What you need to do: Extract the lines that hold the string "part".

====

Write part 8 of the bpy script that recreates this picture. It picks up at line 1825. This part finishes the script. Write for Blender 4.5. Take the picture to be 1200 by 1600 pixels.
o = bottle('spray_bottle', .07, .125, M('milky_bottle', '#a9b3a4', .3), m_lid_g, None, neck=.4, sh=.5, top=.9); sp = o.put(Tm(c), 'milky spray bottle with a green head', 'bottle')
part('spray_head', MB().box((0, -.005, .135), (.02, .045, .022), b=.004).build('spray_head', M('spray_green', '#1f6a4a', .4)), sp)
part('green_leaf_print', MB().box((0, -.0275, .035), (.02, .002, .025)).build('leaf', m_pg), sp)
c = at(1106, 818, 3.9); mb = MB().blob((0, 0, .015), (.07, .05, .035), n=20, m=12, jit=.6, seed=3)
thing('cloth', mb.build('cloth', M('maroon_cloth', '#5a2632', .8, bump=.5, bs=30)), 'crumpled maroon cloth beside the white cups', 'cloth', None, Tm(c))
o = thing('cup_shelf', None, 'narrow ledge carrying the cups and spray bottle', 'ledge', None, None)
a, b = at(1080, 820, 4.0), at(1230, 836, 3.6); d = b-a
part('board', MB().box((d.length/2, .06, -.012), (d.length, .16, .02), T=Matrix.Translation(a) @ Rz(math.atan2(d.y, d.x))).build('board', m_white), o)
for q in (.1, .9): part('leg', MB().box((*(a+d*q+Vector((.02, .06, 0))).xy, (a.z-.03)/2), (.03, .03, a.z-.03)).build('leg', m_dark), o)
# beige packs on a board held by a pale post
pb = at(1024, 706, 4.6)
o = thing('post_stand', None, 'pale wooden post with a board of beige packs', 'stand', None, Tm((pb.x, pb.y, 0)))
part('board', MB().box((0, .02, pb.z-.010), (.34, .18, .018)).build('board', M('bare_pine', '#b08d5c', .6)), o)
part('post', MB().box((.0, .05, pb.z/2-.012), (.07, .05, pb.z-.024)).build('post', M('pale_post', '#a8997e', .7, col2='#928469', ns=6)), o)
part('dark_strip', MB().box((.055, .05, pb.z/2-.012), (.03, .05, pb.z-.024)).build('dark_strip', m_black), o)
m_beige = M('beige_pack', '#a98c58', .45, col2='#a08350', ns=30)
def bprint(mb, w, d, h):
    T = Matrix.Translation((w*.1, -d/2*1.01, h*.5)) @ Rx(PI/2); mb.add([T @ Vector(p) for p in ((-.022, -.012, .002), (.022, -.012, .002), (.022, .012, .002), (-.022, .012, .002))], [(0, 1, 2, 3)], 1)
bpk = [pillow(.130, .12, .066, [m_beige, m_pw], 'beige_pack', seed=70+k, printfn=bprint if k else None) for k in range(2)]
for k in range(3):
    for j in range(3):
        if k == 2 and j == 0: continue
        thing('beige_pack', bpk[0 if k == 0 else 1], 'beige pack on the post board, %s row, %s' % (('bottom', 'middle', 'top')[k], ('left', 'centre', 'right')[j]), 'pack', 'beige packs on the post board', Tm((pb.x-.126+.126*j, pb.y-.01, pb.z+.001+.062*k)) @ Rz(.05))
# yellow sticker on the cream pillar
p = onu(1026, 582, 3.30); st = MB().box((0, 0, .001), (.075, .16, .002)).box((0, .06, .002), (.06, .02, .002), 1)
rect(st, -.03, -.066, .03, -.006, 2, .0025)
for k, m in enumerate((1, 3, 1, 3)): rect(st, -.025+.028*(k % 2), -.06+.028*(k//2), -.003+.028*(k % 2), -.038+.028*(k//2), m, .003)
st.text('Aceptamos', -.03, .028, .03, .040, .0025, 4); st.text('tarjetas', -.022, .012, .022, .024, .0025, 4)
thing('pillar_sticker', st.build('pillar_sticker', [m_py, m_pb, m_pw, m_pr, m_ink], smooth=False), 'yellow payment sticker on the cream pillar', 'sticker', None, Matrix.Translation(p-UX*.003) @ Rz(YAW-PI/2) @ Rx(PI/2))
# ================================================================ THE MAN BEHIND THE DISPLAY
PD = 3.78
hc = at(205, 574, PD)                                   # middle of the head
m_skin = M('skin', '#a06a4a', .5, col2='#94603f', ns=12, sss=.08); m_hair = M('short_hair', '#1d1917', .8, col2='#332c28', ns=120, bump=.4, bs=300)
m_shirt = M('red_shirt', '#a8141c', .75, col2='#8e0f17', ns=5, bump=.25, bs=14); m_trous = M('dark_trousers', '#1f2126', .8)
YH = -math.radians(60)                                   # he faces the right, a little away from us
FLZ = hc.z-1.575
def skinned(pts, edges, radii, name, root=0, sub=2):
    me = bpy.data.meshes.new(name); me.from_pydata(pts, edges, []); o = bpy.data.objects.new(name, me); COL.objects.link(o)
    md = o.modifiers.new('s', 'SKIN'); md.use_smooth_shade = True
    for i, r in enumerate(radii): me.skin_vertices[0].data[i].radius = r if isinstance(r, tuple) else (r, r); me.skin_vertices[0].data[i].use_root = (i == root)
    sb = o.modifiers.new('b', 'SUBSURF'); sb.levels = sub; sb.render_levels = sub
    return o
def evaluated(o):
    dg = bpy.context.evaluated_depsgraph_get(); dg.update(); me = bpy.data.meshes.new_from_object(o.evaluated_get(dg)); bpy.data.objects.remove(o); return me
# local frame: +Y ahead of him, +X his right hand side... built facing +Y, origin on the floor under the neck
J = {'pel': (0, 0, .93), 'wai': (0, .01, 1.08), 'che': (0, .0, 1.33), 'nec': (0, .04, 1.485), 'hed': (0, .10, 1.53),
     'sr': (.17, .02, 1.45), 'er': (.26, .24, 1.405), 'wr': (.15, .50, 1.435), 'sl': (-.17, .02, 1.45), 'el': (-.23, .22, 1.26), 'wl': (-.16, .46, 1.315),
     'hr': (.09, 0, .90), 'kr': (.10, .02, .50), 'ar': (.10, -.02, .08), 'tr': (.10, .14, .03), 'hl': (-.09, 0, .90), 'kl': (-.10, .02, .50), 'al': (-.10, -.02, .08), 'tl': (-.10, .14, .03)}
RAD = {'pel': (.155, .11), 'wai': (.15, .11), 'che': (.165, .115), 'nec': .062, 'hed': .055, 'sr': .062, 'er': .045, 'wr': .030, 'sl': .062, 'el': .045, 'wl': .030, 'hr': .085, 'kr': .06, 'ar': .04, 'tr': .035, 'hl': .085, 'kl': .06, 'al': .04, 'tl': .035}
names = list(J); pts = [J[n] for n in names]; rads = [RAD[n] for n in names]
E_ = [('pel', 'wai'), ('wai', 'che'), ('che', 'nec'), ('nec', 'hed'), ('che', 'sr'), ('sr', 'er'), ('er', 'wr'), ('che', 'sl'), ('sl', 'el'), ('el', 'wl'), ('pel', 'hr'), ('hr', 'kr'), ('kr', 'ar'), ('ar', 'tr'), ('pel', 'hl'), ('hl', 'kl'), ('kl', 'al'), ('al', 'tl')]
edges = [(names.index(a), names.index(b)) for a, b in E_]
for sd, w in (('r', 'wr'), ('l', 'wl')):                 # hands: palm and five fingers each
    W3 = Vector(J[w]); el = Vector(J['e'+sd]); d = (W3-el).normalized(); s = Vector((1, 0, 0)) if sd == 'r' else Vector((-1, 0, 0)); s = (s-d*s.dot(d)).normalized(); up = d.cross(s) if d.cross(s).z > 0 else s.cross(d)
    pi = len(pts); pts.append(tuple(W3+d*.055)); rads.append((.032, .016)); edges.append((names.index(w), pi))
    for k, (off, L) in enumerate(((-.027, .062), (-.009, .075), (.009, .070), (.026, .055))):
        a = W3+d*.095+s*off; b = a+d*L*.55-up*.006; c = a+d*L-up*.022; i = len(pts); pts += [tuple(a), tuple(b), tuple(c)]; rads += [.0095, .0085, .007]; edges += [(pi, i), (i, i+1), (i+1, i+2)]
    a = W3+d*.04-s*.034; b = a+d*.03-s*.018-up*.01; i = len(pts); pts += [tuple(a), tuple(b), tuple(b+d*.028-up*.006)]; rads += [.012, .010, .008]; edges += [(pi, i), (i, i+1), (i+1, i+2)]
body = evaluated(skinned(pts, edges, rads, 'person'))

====

The answer:
Write part 8 of the bpy script that recreates this picture. It picks up at line 1825. This part finishes the script. Write for Blender 4.5. Take the picture to be 1200 by 1600 pixels.
part('spray_head', MB().box((0, -.005, .135), (.02, .045, .022), b=.004).build('spray_head', M('spray_green', '#1f6a4a', .4)), sp)
part('green_leaf_print', MB().box((0, -.0275, .035), (.02, .002, .025)).build('leaf', m_pg), sp)
part('board', MB().box((d.length/2, .06, -.012), (d.length, .16, .02), T=Matrix.Translation(a) @ Rz(math.atan2(d.y, d.x))).build('board', m_white), o)
for q in (.1, .9): part('leg', MB().box((*(a+d*q+Vector((.02, .06, 0))).xy, (a.z-.03)/2), (.03, .03, a.z-.03)).build('leg', m_dark), o)
part('board', MB().box((0, .02, pb.z-.010), (.34, .18, .018)).build('board', M('bare_pine', '#b08d5c', .6)), o)
part('post', MB().box((.0, .05, pb.z/2-.012), (.07, .05, pb.z-.024)).build('post', M('pale_post', '#a8997e', .7, col2='#928469', ns=6)), o)
part('dark_strip', MB().box((.055, .05, pb.z/2-.012), (.03, .05, pb.z-.024)).build('dark_strip', m_black), o)